The piano solo is a wonder that leaves me very much hungry for more. Davis is part of that jazz mainstream that has absorbed the lessons of modern classical music as well as jazz and made it all part of his idiom. I think of Cecil Taylor, Andrew Hill, George Graewe and others as all having found different ways to do this. In Davis case, the result is spacious music that sounds at times bluesy and soulful, at times fragmented and rhythmically jagged and both thoroughly composed and improvised. What makes that especially interesting is to my ears the contrast between his solo style and his group playing.
The rest of the CD displays that difference in an equally brilliant manner.

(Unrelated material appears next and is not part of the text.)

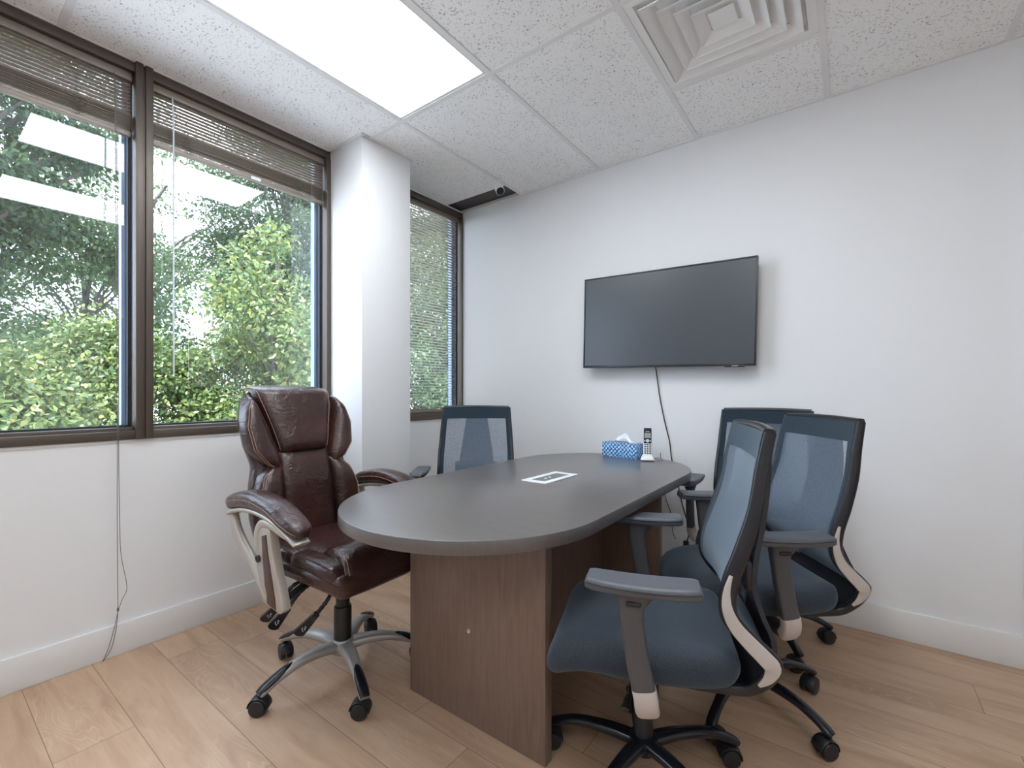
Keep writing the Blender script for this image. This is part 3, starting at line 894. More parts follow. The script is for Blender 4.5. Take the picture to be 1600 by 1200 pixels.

Leroy Jenkins is the original violinist of free jazz. By the time of this recording he had already been in the Creative Construction Company and the Revolutionary Ensemble. He brings to the proceedings his own compositional sensibilities and his unique tone. The combination of Jenkins and Wadud is a potent one. They are show their range on Madame Xola where at one point they sound like something out of Elliot Carter and later sound like Stephan Grappelli.
This piece as well as the whole CD shows off Davis exercising early chops as a composer that would only get stronger and stronger. The fact that it also highlights his improvisational abilities makes it special. Kudos to the folks at Sackville for making this music available to us again."